Dans ce cadre, View.brussels a d’ailleurs réalisé une première analyse conjointe avec le VDAB afin d’étudier les réalités du marché de l’emploi à Bruxelles et dans le Brabant flamand. L’étude se penche sur les opportunités d’emplois mais également sur les freins à la mobilité.

Concernant les attentes dans le chef du Fédéral, j’ai plaidé pour que les primes régionales octroyées aux chercheurs d’emploi ne soient pas pénalisées fiscalement pour ceux s’inscrivant dans une formation menant à des métiers en pénurie.

Le Fédéral a donné suite à cette demande et propose actuellement, dans son avant-projet de loi portant des dispositions diverses relatives au travail que :
les plafonds de cumul entre les allocations de chômage et une prime régionale pour la réussite d’une formation dans un métier en pénurie ou une indemnité de formation soient augmentés.
Concernant spécifiquement l’atteinte d’un taux d’emploi de 80% en 2030, sur ma proposition, le Gouvernement bruxellois s’est d’ailleurs engagé, le 10 mars, à contribuer à l’atteinte des objectifs belges du plan d’action du socle européen des droits sociaux et m’a chargé, en tant que Ministre de l’Emploi d’élaborer une stratégie régionale globale pour y parvenir.


Le constat est là. La Région bruxelloise comptait 86.676 demandeurs d'emploi en janvier 2022. A politique inchangée, et basée sur le nombre de demandeurs d'emploi actuels, elle ne sera donc pas suffisante pour atteindre l'objectif de 116.000 personnes en activité. Il faudra donc aussi stimuler l'emploi d'une partie de la population dite « inactive ».
Cet accord sur la réforme du marché du travail n’est pas encore opérationnel. Un aspect intéressant déjà annoncé porte sur :
l'établissement de huit critères sur la base desquels sera approché la nature du travail. Et donc si un travailleur de l'économie de plateforme doit être considéré comme un indépendant ou considéré comme un salarié.
Cela empêchera d’avoir de faux indépendants sur ces plateformes.
Sur cette base, l'administration régionale pourra identifier si un travailleur étranger qui souhaite travailler comme coursier doit être en possession d’un permis de travail ou d’une carte professionnelle.
Les situations précaires dans lesquelles se retrouvent actuellement de faux indépendants seront mieux proscrites et la protection des salariés contre certains abus sera mieux garantie.


Des collaborations sont en cours actuellement avec le Service d’Information et de Recherche Sociale et avec plusieurs zones de police de la Région afin de réaliser des contrôles sur ces matières. Un premier contrôle sur cette matière a eu lieu en février 2021 permettant d’appréhender pour la première fois cette matière avec la police et les inspections fédérales.

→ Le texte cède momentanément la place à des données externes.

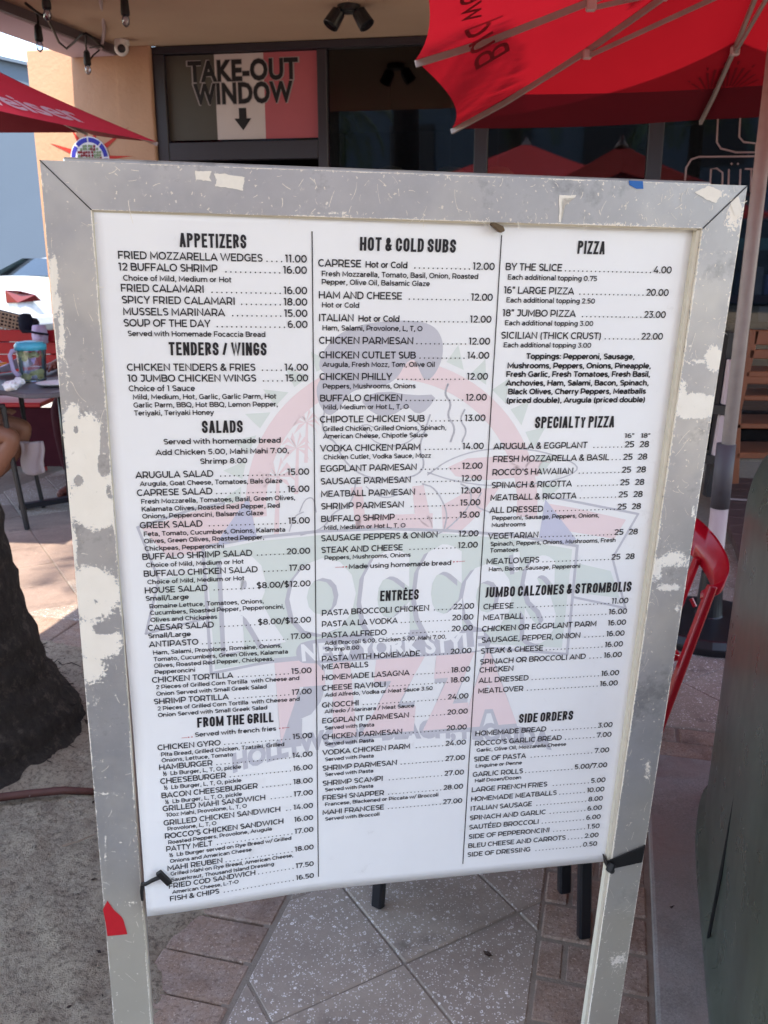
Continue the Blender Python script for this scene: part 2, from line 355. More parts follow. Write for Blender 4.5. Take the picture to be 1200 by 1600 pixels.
# ------------------------------------------------------------------ the menu board
rd = Vector((8500, -200, 1400)).normalized(); dd = Vector((-144, 4038, 1400)).normalized()
BR = camvec(*rd); BDn = camvec(*dd); BDn = (BDn - BR * BDn.dot(BR)).normalized(); BN = BR.cross(BDn).normalized()
if BN.y > 0: BN = -BN                               # towards the camera
r0 = ray(600, 270); KS = 1.055 / 1.12; B0 = EYE + r0 * 1.055
def bpt(x, y, off=0.0): return onplane(x, y, B0 + BN * off, BN)
def buv(x, y): d = bpt(x, y) - B0; return d.dot(BR), d.dot(BDn)
def bw(u, v, off=0.0): return B0 + BR * u + BDn * v + BN * off
UL, VT = buv(143, 328); UR, VB = buv(1095, 357)[0], buv(600, 1385)[1]
def sm(x): x = max(0., min(1., x)); return x * x * (3 - 2 * x)
def disp(u, v):
    s = (u - UL) / (UR - UL); q = (v - VT) / (VB - VT)
    return -(.004 + .010 * s) + .020 * sm((.42 - s) / .42) * sm((q - .66) / .36) - .004 * math.sin(math.pi * s) * sm(q)
def pw(u, v, off=0.0): return bw(u, v, disp(u, v) + off)
def puv(x, y):                                       # pixel -> coordinates on the bent panel
    off = 0
    for _ in range(8):
        d = bpt(x, y, off) - B0; u, v = d.dot(BR), d.dot(BDn); off = disp(u, v)
    return u, v
def u_at(x, v, u):                                   # u on the row v whose picture column is x
    for _ in range(6):
        x0 = proj(pw(u, v))[0]; x1 = proj(pw(u + .01, v))[0]; u += .01 * (x - x0) / (x1 - x0)
    return u

board = thing('menu_board', 'tall white printed menu board in a scratched grey metal frame with flaking cream paint', 'sign', bw(0, VB * .9) * 1.0)
zfoot = 0.0
def down_to(uv, z):                                  # extend a rail line down to height z
    (u0, v0), (u1, v1) = uv; p0, p1 = bw(u0, v0), bw(u1, v1); k = (z - p0.z) / (p1.z - p0.z); return u0 + (u1 - u0) * k, v0 + (v1 - v0) * k
oTL, oTR, iTL, iTR = buv(62, 250), buv(1168, 290), buv(143, 328), buv(1098, 357)
oBL = down_to((oTL, buv(178, 1600)), zfoot); iBL = down_to((iTL, buv(236, 1600)), zfoot)
oBR = down_to((oTR, buv(965, 1600)), zfoot); iBR = down_to((iTR, buv(919, 1600)), zfoot)
blobs = {  # paint left on the metal: pixel centre, radii, strength
 'l': [(84, 430, 7, 40, .8), (96, 520, 5, 60, .7), (120, 720, 10, 80, .9), (165, 640, 5, 60, .4), (160, 700, 7, 40, .5), (190, 900, 6, 60, .5), (205, 1100, 5, 60, .5), (215, 1240, 8, 26, .7), (165, 1330, 4, 80, .45), (100, 540, 10, 60, .35), (170, 1180, 26, 60, .22), (190, 1330, 30, 90, .18), (212, 1300, 10, 60, .4), (150, 1150, 10, 90, .35), (90, 380, 20, 50, .2), (83, 475, 14, 22, .8), (112, 660, 12, 28, 1), (135, 700, 34, 44, 1.2), (140, 740, 34, 40, 1.2), (150, 790, 40, 30, 1.3), (150, 820, 36, 8, .5), (116, 860, 6, 60, .6), (145, 925, 34, 32, 1.4), (150, 965, 40, 10, .5), (150, 1000, 34, 26, 1.3), (140, 1045, 28, 26, .8),
       (150, 1100, 12, 30, .35), (165, 1240, 30, 4, .5), (165, 1252, 12, 3, .4), (205, 1410, 20, 8, .4), (200, 1480, 10, 8, .3), (180, 1580, 30, 40, .25), (105, 600, 6, 50, .5)],
 'r': [(1125, 440, 30, 60, .2), (1060, 740, 30, 60, .2), (1040, 1060, 30, 60, .22), (1010, 1150, 30, 90, .2), (1052, 860, 30, 30, .35), (975, 1300, 20, 60, .2), (1145, 345, 16, 26, .6), (1150, 330, 14, 20, .7), (1143, 475, 6, 22, .8), (1116, 560, 14, 22, .9), (1090, 565, 30, 8, .55), (1088, 635, 36, 16, 1.3), (1066, 610, 8, 20, .7), (1050, 875, 28, 14, .7), (1025, 890, 12, 22, .7), (1045, 918, 24, 7, .7),
       (1036, 1010, 20, 4, .35), (1058, 950, 6, 14, .5), (1012, 1205, 6, 20, .6), (1000, 1440, 20, 50, .3), (968, 1500, 26, 22, .5), (965, 1580, 20, 12, .4), (1083, 800, 4, 14, .6)],
 't': [(250, 320, 60, 10, .22), (480, 310, 60, 20, .18), (640, 300, 60, 20, .2), (820, 320, 80, 20, .25), (1000, 320, 60, 20, .3), (1060, 300, 60, 10, .35), (1120, 305, 26, 9, .6), (960, 350, 60, 4, .5), (520, 333, 60, 4, .5), (700, 347, 60, 3, .3), (668, 290, 6, 14, .3), (150, 282, 14, 14, .3)]}
def paintval(key, p):
    x, y = proj(p); s = .02
    for bx, by, rx, ry, st in blobs[key]:
        d = ((x - bx) / rx) ** 2 + ((y - by) / ry) ** 2
        if d < 4: s = max(s, st * math.exp(-d * .7) * 1.1)
    if key == 'l':
        for bx, by, rx, ry in ((119, 672, 4, 5), (163, 700, 7, 26), (124, 751, 8, 9), (160, 730, 9, 14), (150, 940, 4, 4), (160, 985, 16, 9), (172, 770, 5, 10)):
            d = ((x - bx) / rx) ** 2 + ((y - by) / ry) ** 2; s -= 1.3 * math.exp(-d) if d < 5 else 0
    return max(0, min(1, s))
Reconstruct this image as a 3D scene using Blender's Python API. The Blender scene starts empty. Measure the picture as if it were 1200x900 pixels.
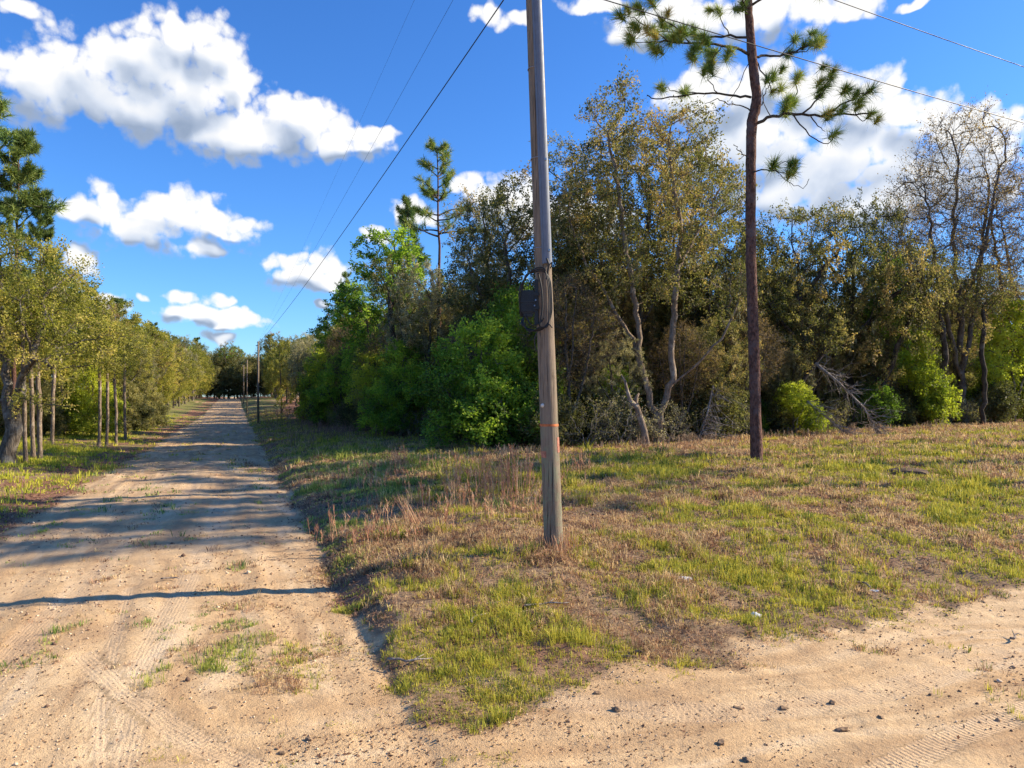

De nouveaux contrôles ont eu lieu début de l’année 2022 et de nouveaux contrôles sont encore prévus.
La volonté du Gouvernement est principalement de lutter contre l’exploitation de travailleurs sans papier par des travailleurs qui ouvrent des comptes pour les sous-louer à d’autres travailleurs en situation précaire. Les autres contrôles sont plutôt du ressort de l’inspection fédérale avec qui ces contrôles sont et seront organisés.
L’Inspection Régionale de l’Emploi est déjà pleinement compétente pour réaliser les contrôles en matière de main d’œuvre étrangère. L’organisation du travail dans ces plateformes doit rester du ressort du Fédéral.